There is a country just ninety miles from the shores of the United States that I have never been to. The Republic of Cuba is the home of my grandmother and countless uncles, aunts and cousins scattered throughout Florida and points north. I am not allowed to travel to Cuba because there is an economic embargo on that country which has been in place for almost fifty years. If I do travel to Cuba I risk being fined $7,500 by my government for stepping feet on the native soil of my relations.
Cuba is about the size of my own state of Tennessee and at eleven million people it is close in terms of population. Originally a Spanish colony, Cuba declared its independence in 1868. In 1959 there was a popular revolution that put Fidel Castro into power and Cuba has been a socialist country since that date. The people of Cuba come from a melting pot of cultures and traditions. My own family was typical of many European immigrants who came to this area in the nineteenth century. Looking for opportunities and better living conditions abroad, they immigrated to the new world with hopes and dreams.
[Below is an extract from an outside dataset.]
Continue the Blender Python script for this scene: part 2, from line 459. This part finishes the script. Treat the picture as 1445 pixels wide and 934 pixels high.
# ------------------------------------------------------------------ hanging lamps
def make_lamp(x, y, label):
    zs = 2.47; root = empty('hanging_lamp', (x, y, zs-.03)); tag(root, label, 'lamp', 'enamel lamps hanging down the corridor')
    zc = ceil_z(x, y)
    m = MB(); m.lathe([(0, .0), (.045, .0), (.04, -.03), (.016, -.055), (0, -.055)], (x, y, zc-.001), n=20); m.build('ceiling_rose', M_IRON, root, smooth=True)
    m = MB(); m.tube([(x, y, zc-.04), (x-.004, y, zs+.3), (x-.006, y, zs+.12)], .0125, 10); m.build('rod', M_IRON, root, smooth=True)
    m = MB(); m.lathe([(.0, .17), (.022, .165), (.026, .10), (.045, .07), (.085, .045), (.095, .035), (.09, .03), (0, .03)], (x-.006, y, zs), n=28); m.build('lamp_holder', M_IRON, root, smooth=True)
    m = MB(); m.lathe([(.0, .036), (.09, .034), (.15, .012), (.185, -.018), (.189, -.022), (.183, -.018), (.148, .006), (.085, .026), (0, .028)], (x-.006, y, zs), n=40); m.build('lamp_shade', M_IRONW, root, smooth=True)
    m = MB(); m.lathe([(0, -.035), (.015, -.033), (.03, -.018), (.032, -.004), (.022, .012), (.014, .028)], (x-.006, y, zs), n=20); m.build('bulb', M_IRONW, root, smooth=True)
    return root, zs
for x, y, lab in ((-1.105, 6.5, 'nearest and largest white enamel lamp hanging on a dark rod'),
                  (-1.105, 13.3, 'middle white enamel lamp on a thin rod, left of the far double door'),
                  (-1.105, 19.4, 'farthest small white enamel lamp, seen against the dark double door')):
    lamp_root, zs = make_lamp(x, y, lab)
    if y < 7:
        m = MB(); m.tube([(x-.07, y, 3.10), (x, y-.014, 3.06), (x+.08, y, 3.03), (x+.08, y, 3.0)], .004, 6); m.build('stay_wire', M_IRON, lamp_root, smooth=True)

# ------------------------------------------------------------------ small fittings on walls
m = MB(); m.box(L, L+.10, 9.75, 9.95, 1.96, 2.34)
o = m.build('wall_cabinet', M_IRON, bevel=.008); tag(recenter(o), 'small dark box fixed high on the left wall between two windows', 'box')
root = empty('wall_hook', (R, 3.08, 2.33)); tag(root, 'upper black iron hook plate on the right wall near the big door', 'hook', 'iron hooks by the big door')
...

In the United States, there is a policy that governs the behavior of our country toward all matters hemispheric. It is called the Monroe Doctrine and what it means is that the US is the supreme power, the law of the land, and anyone in this hemisphere who thinks otherwise will learn to behave. This is the essence of the current embargo on Cuba, which began last century during the Kennedy administration. Cuba has always been subject to the Monroe Doctrine and has always suffered the impact of neo-colonial expressions of power by the US and corporate interests, along with most of the Caribbean and Latin America,.
Although the US assisted Cuba in gaining its freedom from Spain in 1902, the reality was that Cuba was trading Spain for America which invested heavily in Cuban production, especially in the raw products of sugar and tobacco. US companies owned most of the Cuban sugar industry and held majority control in most Cuban industries. By 1959, Cuba was known as a playground for the rich, where the mob could operate without interference and women were for sale to the highest bidders. Drugs flowed freely through Cuba and most of the population lived in poverty and ignorance.
The Cuban revolution was a small miracle in Western history. A band of twenty or so revolutionaries taking on an entire army, building resistance and popular support through a guerilla movement in the jungle mountains and eventually taking the entire country and pushing out the corporate and military interests of the most powerful nation on earth. They instituted a series of land reforms, housing reforms, education reforms and health reforms. Today the Cuban people are definitely better educated than they were before the revolution. They have universal health care in Cuba today and the tools of industry are in the hands of the government and not in the hands of foreign investment firms.
Although the revolution did eventually raise the standard of living of the entire population, Cuba is a mixed success and the people have paid a heavy price. I have met many people who have fled from Cuba. My own extended family left Cuba in the 1960's when conditions were clearly on the way downhill. Cubans have been imprisoned for crimes against the revolution such as practicing religious beliefs, criticizing the government or attempting to leave the country. The bitter truth of a communist revolution is that it is a boring dictatorship. The claims of revolutionary politics are fantastical and the denial of individual liberty is too great a price to pay. Clipping the wings of freedom in the name of the people is just an abuse of state power and the record of history shows the results.
It is time to lift the economic embargo on Cuba. The United States has no business imposing its collective will on an entire country. The embargo has created victims of two generations of Cubans and has only served to reinforce the power of the dictatorship and consolidation of a failing government. What is needed is fair and open trade between the United States and Cuba and retention of the positive aspects of the revolution such as universal health care, education and land reform. We can learn a lot from the people of Cuba such as how to live with less and how to give our people more, and the Cuban people can benefit from trade relations with the United States.
The US embargo of Cuba is a relic of the cold war era, but it is in place because of the deeper history of US relations to Latin America and the Caribbean. The Cuban people have been defiant in the face of a fifty year embargo and have struggled to survive but they have persisted. The embargo has been condemned by leaders as diverse as George P. Shultz, Pope John Paul II and the United Nations, which has declared that the embargo is a violation of international law. As a candidate for federal office, I believe that it is time to allow Americans to travel freely to Cuba without the threat civil penalties and fines and I believe that it is time to end the economic and trade embargo on Cuba. It's the right thing to do, for us and for them.